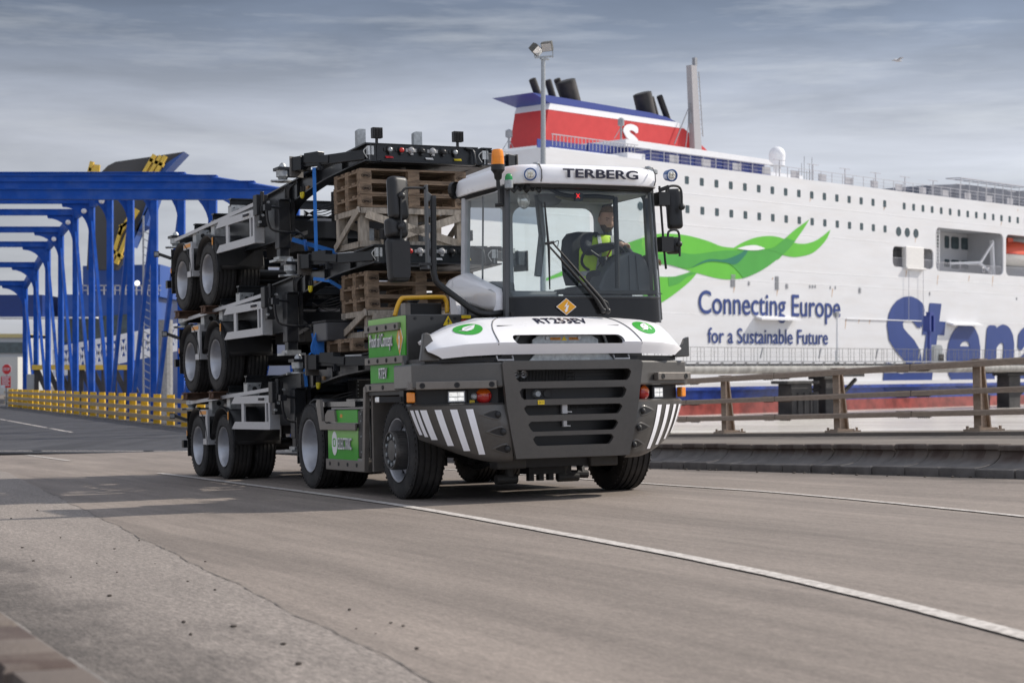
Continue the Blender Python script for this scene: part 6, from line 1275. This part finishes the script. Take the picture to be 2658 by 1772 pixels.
for j in range(9):
    z = -.058 - .069 * j / 8; r_ = []
    for k in range(17):
        a = R_(-90 - 88 + 176 * k / 16); ph = math.acos(max(-1, min(1, z / .125))); jaw = 1 - .20 * max(0, (-z - .02) / .105) * .8
        x = math.cos(a) * .081 * math.sin(ph) ** .75 * jaw; y = math.sin(a) * .103 * math.sin(ph) ** .72 * (1 - .1 * -z / .125)
        y += -.016 * math.exp(-((z + .098) / .022) ** 2 - (x / .03) ** 2)
        zz = z + (.03 * abs(math.cos(a)) ** 2 if j == 0 else 0); r_.append(sc3((x, y - .002, zz - (.012 if j == 0 and abs(x) < .03 else 0))))
    rows.append(r_)
g.grid(rows); g.done('beard', mat('beard_brown', (.11, .072, .052), .9, var=.3, scale=60), hd, smooth=True)
g = G()
for s in (-1, 1): g.bar(sc3((s * .016, -.097, .022)), sc3((s * .05, -.088, .026)), .008, .007).ball(sc3((s * .031, -.082, .004)), (.012, .006, .006), 8, 6)
g.bar(sc3((-.026, -.103, -.066)), sc3((.026, -.103, -.066)), .004, .006); g.done('brow', MATS['beard_brown'], hd)
def hand(w, d, up, s):
    """palm with four curled fingers and a thumb; w wrist, d direction of the palm, up back of the hand"""
    d = Vector(d).normalized(); up = Vector(up); up = (up - d * up.dot(d)).normalized(); r = d.cross(up); pts = []; ed = []
    def add(v, ra): pts.append((*PL(*v), ra)); return len(pts) - 1
    a = add(w, .036); b = add(w + d * .045, .040); c = add(w + d * .09, .040); ed.extend([(a, b), (b, c)])
    palm = skin_body('hand', pts, ed, m_sk, per, sub=1)
    for k, (o_, l, ra) in enumerate(((-.036, .085, .0115), (-.012, .098, .012), (.012, .092, .0115), (.036, .074, .010))):
        pts = []; ed = []; q = w + d * .10 + r * o_ * s; i0 = add(q - d * .03, ra); q1 = q + d * l * .45 + up * .004; i1 = add(q1, ra); q2 = q1 + (d * .5 - up * .8) * l * .38; i2 = add(q2, ra * .92); q3 = q2 + (-d * .15 - up) * l * .28; i3 = add(q3, ra * .8)
        skin_body('finger', pts, [(0, 1), (1, 2), (2, 3)], m_sk, palm, sub=1)
    pts = []; q = w + d * .035 - r * .04 * s; add(q, .015); add(q + d * .035 - r * .03 * s - up * .01, .0135); add(q + d * .07 - r * .03 * s - up * .035, .011); skin_body('thumb', pts, [(0, 1), (1, 2)], m_sk, palm, sub=1)
hand(wrR, Vector((1, -.1, .05)), Vector((0, -.25, 1)), 1); hand(wrL, Vector((1, -.25, -.35)), Vector((.2, -.4, 1)), -1)
# ------------------------------------------------------------ skeletal trailers, stacked three high
m_tr = mat('trailer_black_paint', (.010, .0115, .014), .32, var=.2, coat=.12, spec=.35, dirt=(.05, .048, .046), damt=.25, dscale=2.5)
m_tr2 = mat('trailer_dark_steel', (.016, .017, .02), .42, metal=.0, var=.25, coat=.1, spec=.35)
m_sock = {'black': black, 'red': redm, 'grey': galv, 'white': mat('socket_white', (.36, .36, .36), .45, var=.15), 'yellow': mat('cap_yellow', (.7, .55, .02), .4)}
m_stw = mat('sticker_white', (.75, .74, .72), .45, var=.05); m_str = mat('sticker_red', (.55, .03, .04), .45)
hose_y = mat('hose_yellow', (.75, .62, .02), .45); m_silvt = mat('twistlock_steel', (.42, .43, .43), .4, metal=.6, var=.25, scale=20)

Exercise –
All the lines above are to be given again exactly as they read, with the pictures removed.

Right answer –
Continue the Blender Python script for this scene: part 6, from line 1275. This part finishes the script. Take the picture to be 2658 by 1772 pixels.
for j in range(9):
    z = -.058 - .069 * j / 8; r_ = []
    for k in range(17):
        a = R_(-90 - 88 + 176 * k / 16); ph = math.acos(max(-1, min(1, z / .125))); jaw = 1 - .20 * max(0, (-z - .02) / .105) * .8
        x = math.cos(a) * .081 * math.sin(ph) ** .75 * jaw; y = math.sin(a) * .103 * math.sin(ph) ** .72 * (1 - .1 * -z / .125)
        y += -.016 * math.exp(-((z + .098) / .022) ** 2 - (x / .03) ** 2)
        zz = z + (.03 * abs(math.cos(a)) ** 2 if j == 0 else 0); r_.append(sc3((x, y - .002, zz - (.012 if j == 0 and abs(x) < .03 else 0))))
    rows.append(r_)
g.grid(rows); g.done('beard', mat('beard_brown', (.11, .072, .052), .9, var=.3, scale=60), hd, smooth=True)
g = G()
for s in (-1, 1): g.bar(sc3((s * .016, -.097, .022)), sc3((s * .05, -.088, .026)), .008, .007).ball(sc3((s * .031, -.082, .004)), (.012, .006, .006), 8, 6)
g.bar(sc3((-.026, -.103, -.066)), sc3((.026, -.103, -.066)), .004, .006); g.done('brow', MATS['beard_brown'], hd)
def hand(w, d, up, s):
    """palm with four curled fingers and a thumb; w wrist, d direction of the palm, up back of the hand"""
    d = Vector(d).normalized(); up = Vector(up); up = (up - d * up.dot(d)).normalized(); r = d.cross(up); pts = []; ed = []
    def add(v, ra): pts.append((*PL(*v), ra)); return len(pts) - 1
    a = add(w, .036); b = add(w + d * .045, .040); c = add(w + d * .09, .040); ed.extend([(a, b), (b, c)])
    palm = skin_body('hand', pts, ed, m_sk, per, sub=1)
    for k, (o_, l, ra) in enumerate(((-.036, .085, .0115), (-.012, .098, .012), (.012, .092, .0115), (.036, .074, .010))):
        pts = []; ed = []; q = w + d * .10 + r * o_ * s; i0 = add(q - d * .03, ra); q1 = q + d * l * .45 + up * .004; i1 = add(q1, ra); q2 = q1 + (d * .5 - up * .8) * l * .38; i2 = add(q2, ra * .92); q3 = q2 + (-d * .15 - up) * l * .28; i3 = add(q3, ra * .8)
        skin_body('finger', pts, [(0, 1), (1, 2), (2, 3)], m_sk, palm, sub=1)
    pts = []; q = w + d * .035 - r * .04 * s; add(q, .015); add(q + d * .035 - r * .03 * s - up * .01, .0135); add(q + d * .07 - r * .03 * s - up * .035, .011); skin_body('thumb', pts, [(0, 1), (1, 2)], m_sk, palm, sub=1)
hand(wrR, Vector((1, -.1, .05)), Vector((0, -.25, 1)), 1); hand(wrL, Vector((1, -.25, -.35)), Vector((.2, -.4, 1)), -1)
# ------------------------------------------------------------ skeletal trailers, stacked three high
m_tr = mat('trailer_black_paint', (.010, .0115, .014), .32, var=.2, coat=.12, spec=.35, dirt=(.05, .048, .046), damt=.25, dscale=2.5)
m_tr2 = mat('trailer_dark_steel', (.016, .017, .02), .42, metal=.0, var=.25, coat=.1, spec=.35)
m_sock = {'black': black, 'red': redm, 'grey': galv, 'white': mat('socket_white', (.36, .36, .36), .45, var=.15), 'yellow': mat('cap_yellow', (.7, .55, .02), .4)}
m_stw = mat('sticker_white', (.75, .74, .72), .45, var=.05); m_str = mat('sticker_red', (.55, .03, .04), .45)
hose_y = mat('hose_yellow', (.75, .62, .02), .45); m_silvt = mat('twistlock_steel', (.42, .43, .43), .4, metal=.6, var=.25, scale=20)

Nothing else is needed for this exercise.